Relations between Pyongyang and Moscow continue to advance, as a sanctioned North Korean official — in charge of the country’s ballistic missile programs — attended a Russian military trade show in Moscow. Russia also sent approximately 450 goats to North Korea to provide dairy products to North Korean children. //This action, which is likely part of an effort to institutionalize cooperation between the two sides, also shows the dire economic situation in the North if they’re requesting livestock from Russia.
--
According to covert reporting from inside North Korea, the government is attempting to tighten controls on the sale and transport of pine mushrooms, which is usually exported and sold for foreign currency. //The mushrooms appear to sell well in the PRC.
North Korean leader Kim Jong-un was seen using a new model Mercedes-Maybach GLS 600 4MATIC sport utility vehicle, which would violate international sanctions against the import of luxury goods into the DPRK.
According to Koryo Tours, a Beijing-based tour company, North Korea is opening up the northern city of Samjiyon (and possibly the rest of the country) to tourism in December 2024. //Earlier in the month, Washington DC extended for another year the restriction on US passport holders from traveling to or through the DPRK.

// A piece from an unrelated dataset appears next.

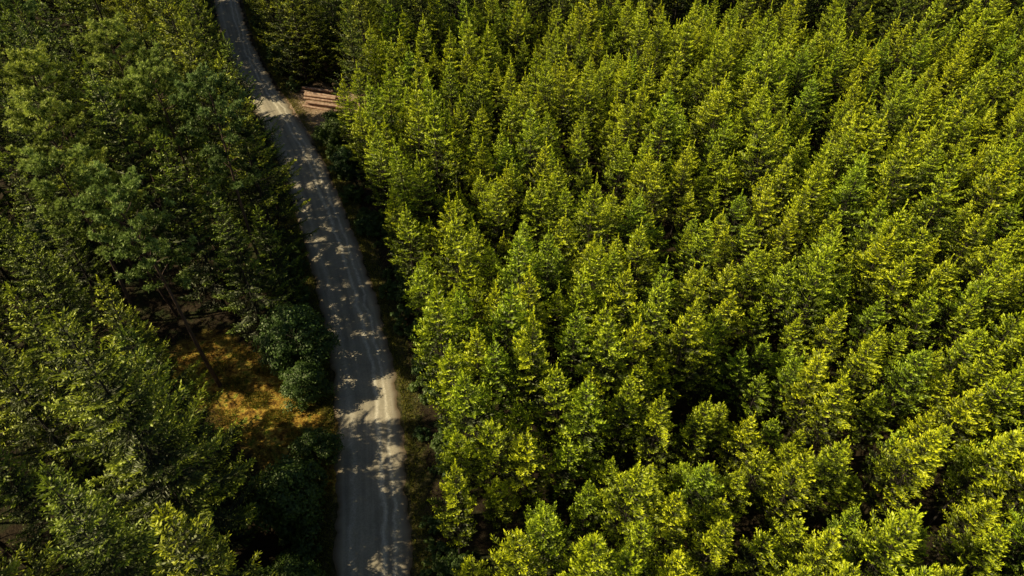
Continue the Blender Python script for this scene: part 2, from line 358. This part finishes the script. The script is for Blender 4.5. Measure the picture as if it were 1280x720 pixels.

Reporters from Radio Free Asia were able to get a look inside and take video of North Korea’s abandoned embassy in Dakar, Senegal.
Iran
Iran is finding new destinations for its oil, including Bangladesh and Oman, and is using ship-to-ship transfers to obfuscate the source of the oil.

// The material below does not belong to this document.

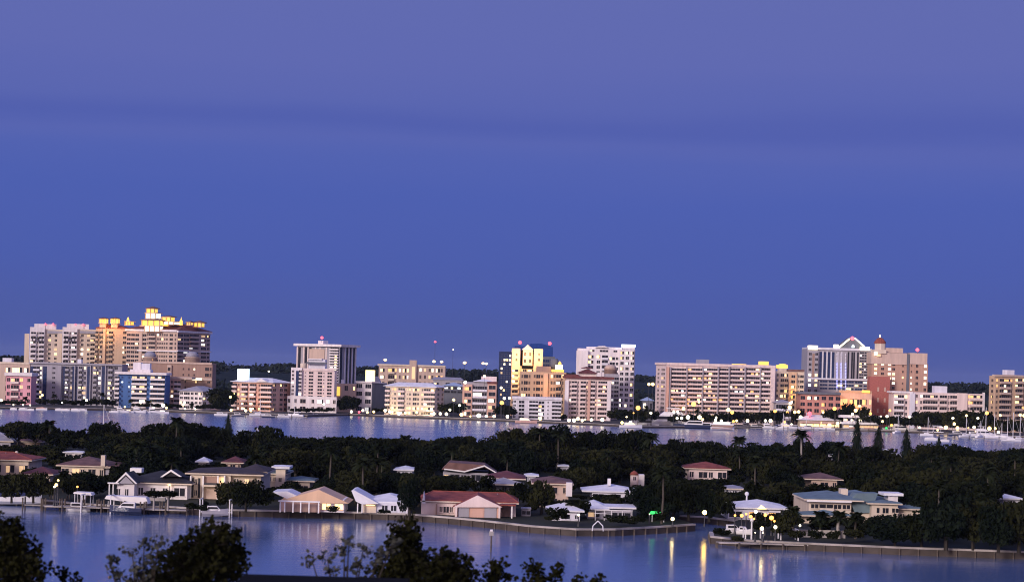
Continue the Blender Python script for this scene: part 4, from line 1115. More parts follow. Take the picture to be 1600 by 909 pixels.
# green-lit boat canopy
x, Y = ground(1028, 815, 1.3)
t = thing('lit_canopy', 'flat canopy glowing green on the lawn by the point', 'canopy', (x, Y, 1.3))
MB().prism([(-1.6, 1.5), (-1.3, 2.0), (1.5, 1.75), (1.6, 1.5)], -.8, .8).build('canopy_cloth', M['bulbg'], t)
for sx in (-1.1, 1.1): MB().tube((sx, 0, 0), (sx, 0, 1.6), .07).build('post', M['alu'], t)
# channel marker in the water
x, Y = ground(767, 861, 0)
t = thing('channel_marker', 'lone channel marker post standing in the near water', 'channel marker', (x, Y, 0))
MB().tube((0,0,-2), (0,0,3.2), .13).build('pile', M['wood'], t); MB().box(-.35, -.2, 2.5, .35, -.13, 3.2).build('sign_board', M['concrete'], t); MB().box(-.22, -.22, 3.2, .22, .1, 3.5).build('cap', M['white'], t)
# flag and mast poles
def pole(px, ptop, pbase, label, r=.13, m='alu'):
    x, Y = ground(px, pbase, 1.3)
    z = at(px, ptop, Y)[1]-1.3
    t = thing('flagpole', label, 'pole', (x, Y, 1.3), 0, 'tall poles')
    MB().tube((0,0,0), (0,0,z), r, r*.7).build('shaft', M[m], t); MB().sphere((0,0,z), r*2).build('finial', M[m], t)
pole(1507, 699, 722, 'pale pole on the back shore right of the cone pines', .3)
pole(402, 671, 692, 'pale pole at the back shore right of the Norfolk pine', .3)
pole(1166, 771, 806, 'white flagpole in front of the wide white roof by the lamps', .22)
pole(1257, 783, 806, 'white pole at the west corner of the mansion', .18)
pole(1174, 812, 842, 'grey pole on the lawn below the orange lamps', .16)
sailboat(156, 700, 12, 14, 'sailboat with a tall white mast behind trees near the back shore', .1)
# ------------------------------------------------------------------ water and land
def sheet(name, pts, z, m):
    me = bpy.data.meshes.new(name)
    me.from_pydata([(x, y, z) for x, y in pts], [], [tuple(range(len(pts)))])
    me.materials.append(m)
    if me.polygons[0].normal.z < 0: me.flip_normals()
    return tag(link(name, me), kind='structure')
wm = bpy.data.materials.new('bay_water'); wm.use_nodes = True
nt = wm.node_tree; bs = nt.nodes['Principled BSDF']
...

The US government is looking at new measures to try to stop Iran’s oil exports, noting that “sanctions evasion is very costly—paying middlemen, laundering money, and so on. We assess that the Iranian regime receives only a fraction of the revenue from its oil sales as a result.” //If true, it would still suggest the money Tehran is earning is worth all of the hassle.
There are reports (though not confirmed by Iranian authorities) of a cyberattack against the Central Bank of Iran (CBI) that is causing major disruptions in the country’s banking sector. //Not sure if the silence from Tehran is because it didn’t happen, or because they’re still trying to get a grip on it before making an announcement.
The governor of the CBI announced three new measures to support the country’s capital market, which involves financing listed companies as a way to promote their development. The measures include:
Guaranteeing approximately USD7.2 billion worth of bonds so companies can access more working capital;
Issuing EUR2 billion of foreign currency sukuk bonds to support companies in petrochemical and mining industries;
Granting EUR1.5 billion of foreign currency loans to companies with foreign exchange income in order to increase exports.
--
Iran displayed the Mohajer-10 — a domestically-made, long-range unmanned aerial vehicle (UAV) — at a Russian military trade show. Tehran has previously been accused of sending related models to Russia for use in their invasion of Ukraine.